**WHAT YOU SHOULD DO:** Show every line below where "starts" can be found.

**GIVEN DATA:**
###
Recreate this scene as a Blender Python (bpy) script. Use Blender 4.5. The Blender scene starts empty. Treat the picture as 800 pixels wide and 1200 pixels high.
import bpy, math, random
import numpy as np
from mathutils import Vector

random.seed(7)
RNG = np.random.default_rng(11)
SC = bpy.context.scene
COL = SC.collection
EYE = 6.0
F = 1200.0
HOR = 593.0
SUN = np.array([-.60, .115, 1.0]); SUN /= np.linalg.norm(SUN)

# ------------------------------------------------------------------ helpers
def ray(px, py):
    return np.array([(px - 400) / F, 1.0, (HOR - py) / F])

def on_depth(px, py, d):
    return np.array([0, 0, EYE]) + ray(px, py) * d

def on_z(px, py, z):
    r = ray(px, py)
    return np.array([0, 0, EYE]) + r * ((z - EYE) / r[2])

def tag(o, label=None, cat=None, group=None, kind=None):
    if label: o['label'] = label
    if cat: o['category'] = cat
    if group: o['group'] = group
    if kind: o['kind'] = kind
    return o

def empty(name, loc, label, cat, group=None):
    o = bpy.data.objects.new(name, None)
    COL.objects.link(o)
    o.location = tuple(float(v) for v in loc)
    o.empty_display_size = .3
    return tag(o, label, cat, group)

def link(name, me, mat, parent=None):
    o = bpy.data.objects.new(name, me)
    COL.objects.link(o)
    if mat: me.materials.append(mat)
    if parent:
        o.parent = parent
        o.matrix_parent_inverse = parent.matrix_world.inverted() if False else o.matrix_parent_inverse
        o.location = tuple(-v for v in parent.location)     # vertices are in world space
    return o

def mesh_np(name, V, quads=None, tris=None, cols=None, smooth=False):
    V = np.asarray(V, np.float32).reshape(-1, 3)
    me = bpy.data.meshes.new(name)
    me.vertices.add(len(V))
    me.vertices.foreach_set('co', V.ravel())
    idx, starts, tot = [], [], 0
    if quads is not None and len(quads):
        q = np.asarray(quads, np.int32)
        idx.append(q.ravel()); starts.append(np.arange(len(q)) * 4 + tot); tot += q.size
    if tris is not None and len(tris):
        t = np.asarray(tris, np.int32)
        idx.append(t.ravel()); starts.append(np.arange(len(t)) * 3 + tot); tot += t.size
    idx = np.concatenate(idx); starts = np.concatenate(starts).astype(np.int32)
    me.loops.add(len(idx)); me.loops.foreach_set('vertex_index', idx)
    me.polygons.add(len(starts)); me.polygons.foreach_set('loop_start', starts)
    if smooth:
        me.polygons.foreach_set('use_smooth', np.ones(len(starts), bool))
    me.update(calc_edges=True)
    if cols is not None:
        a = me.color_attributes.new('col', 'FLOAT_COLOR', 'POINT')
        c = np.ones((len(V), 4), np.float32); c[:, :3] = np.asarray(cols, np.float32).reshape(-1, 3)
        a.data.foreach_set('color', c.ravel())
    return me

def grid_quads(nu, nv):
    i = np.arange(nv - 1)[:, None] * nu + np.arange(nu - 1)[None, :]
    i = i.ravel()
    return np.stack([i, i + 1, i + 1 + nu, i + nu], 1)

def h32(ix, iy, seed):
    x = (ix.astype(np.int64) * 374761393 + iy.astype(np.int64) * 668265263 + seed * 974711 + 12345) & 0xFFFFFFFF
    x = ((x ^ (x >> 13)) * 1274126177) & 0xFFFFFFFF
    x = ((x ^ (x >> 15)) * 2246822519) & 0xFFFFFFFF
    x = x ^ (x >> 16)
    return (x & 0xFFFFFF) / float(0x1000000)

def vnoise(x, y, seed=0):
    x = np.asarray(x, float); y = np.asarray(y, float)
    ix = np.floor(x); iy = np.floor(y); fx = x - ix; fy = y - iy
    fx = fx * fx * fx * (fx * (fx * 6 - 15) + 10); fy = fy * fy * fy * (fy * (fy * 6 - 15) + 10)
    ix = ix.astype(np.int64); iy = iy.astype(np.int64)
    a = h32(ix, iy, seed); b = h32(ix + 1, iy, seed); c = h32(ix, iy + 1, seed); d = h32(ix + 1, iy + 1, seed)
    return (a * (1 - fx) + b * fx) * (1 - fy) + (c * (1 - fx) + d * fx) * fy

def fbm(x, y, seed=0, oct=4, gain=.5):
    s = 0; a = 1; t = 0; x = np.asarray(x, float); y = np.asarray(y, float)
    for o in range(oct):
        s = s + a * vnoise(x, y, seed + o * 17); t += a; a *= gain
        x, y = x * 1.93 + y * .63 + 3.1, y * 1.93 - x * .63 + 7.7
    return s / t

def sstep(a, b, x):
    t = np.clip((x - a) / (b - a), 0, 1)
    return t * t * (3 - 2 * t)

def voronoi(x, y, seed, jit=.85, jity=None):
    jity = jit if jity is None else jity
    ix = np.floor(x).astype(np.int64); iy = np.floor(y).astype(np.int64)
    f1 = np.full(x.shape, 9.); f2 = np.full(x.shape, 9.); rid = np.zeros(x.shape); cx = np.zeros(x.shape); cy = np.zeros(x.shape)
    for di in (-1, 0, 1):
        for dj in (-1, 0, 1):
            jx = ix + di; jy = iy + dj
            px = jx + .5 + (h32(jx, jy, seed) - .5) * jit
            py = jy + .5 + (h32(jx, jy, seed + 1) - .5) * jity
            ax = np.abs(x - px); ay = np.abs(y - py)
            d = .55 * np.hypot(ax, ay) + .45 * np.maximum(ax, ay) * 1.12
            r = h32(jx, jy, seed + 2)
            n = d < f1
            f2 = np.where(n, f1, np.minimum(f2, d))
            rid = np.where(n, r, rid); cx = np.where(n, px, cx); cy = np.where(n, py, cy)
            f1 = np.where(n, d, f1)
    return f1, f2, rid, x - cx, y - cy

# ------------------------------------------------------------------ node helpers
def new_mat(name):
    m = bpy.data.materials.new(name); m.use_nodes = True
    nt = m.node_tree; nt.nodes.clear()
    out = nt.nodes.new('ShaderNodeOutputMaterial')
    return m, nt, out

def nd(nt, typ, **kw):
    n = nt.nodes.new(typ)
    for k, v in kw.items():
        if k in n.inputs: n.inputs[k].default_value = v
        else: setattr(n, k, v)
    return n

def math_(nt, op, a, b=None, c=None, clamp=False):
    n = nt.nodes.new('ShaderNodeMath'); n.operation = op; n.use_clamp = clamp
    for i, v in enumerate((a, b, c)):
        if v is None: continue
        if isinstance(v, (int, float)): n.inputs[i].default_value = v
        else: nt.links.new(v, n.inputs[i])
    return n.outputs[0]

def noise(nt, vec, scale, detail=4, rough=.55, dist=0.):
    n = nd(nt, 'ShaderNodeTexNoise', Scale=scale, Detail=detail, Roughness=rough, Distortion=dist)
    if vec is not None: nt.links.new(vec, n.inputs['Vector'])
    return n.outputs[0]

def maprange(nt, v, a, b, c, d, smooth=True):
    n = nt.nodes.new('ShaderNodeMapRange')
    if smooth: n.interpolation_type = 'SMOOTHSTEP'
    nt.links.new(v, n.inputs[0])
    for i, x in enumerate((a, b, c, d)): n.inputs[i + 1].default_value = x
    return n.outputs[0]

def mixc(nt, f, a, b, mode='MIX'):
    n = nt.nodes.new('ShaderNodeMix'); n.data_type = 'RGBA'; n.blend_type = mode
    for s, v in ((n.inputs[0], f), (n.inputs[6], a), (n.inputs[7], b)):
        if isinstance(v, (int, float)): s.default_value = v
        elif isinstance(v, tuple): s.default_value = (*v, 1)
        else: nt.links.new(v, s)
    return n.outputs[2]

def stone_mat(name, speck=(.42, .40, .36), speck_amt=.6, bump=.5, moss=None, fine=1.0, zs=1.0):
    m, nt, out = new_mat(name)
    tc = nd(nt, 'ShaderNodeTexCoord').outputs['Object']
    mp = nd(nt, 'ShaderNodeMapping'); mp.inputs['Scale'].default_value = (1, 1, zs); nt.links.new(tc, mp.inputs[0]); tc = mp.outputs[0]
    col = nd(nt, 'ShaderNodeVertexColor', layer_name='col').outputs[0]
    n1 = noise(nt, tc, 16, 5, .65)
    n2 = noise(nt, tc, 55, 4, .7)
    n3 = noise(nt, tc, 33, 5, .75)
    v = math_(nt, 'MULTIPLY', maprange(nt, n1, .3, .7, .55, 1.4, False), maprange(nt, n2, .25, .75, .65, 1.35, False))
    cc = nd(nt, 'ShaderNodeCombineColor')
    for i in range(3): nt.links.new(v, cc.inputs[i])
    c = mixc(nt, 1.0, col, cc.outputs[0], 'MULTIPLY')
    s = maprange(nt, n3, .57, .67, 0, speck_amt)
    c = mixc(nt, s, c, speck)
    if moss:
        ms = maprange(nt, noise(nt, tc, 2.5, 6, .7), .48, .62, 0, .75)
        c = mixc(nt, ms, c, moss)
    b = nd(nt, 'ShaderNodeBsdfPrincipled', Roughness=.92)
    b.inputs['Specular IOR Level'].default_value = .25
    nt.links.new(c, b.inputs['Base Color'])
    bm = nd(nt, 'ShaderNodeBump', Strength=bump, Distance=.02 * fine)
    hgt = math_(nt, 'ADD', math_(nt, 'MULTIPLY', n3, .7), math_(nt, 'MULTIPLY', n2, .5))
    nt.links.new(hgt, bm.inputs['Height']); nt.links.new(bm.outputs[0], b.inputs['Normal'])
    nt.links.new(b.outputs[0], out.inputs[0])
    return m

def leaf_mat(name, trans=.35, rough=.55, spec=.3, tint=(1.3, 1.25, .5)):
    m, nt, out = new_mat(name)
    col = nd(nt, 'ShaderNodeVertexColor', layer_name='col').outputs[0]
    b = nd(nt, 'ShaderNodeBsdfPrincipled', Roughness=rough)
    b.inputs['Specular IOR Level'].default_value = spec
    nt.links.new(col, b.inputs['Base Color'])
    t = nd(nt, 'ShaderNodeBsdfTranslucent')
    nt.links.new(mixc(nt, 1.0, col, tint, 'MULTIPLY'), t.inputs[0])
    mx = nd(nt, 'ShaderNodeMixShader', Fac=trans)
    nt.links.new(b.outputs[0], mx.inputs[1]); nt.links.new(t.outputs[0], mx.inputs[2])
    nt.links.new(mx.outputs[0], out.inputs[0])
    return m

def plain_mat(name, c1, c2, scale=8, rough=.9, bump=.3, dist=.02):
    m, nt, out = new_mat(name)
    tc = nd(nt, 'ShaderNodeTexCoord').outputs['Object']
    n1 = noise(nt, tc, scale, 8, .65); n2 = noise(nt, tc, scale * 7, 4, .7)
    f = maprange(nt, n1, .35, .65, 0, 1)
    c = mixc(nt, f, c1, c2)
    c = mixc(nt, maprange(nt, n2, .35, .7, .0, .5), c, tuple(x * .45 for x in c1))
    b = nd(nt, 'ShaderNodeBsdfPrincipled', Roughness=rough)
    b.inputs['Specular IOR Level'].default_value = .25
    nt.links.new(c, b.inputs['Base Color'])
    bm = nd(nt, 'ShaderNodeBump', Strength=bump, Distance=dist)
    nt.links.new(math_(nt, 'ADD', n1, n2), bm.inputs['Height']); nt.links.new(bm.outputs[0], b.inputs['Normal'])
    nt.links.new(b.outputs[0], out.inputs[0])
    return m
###
**THE RESULT:**
Recreate this scene as a Blender Python (bpy) script. Use Blender 4.5. The Blender scene starts empty. Treat the picture as 800 pixels wide and 1200 pixels high.
    idx, starts, tot = [], [], 0
        idx.append(q.ravel()); starts.append(np.arange(len(q)) * 4 + tot); tot += q.size
        idx.append(t.ravel()); starts.append(np.arange(len(t)) * 3 + tot); tot += t.size
    idx = np.concatenate(idx); starts = np.concatenate(starts).astype(np.int32)
    me.polygons.add(len(starts)); me.polygons.foreach_set('loop_start', starts)
        me.polygons.foreach_set('use_smooth', np.ones(len(starts), bool))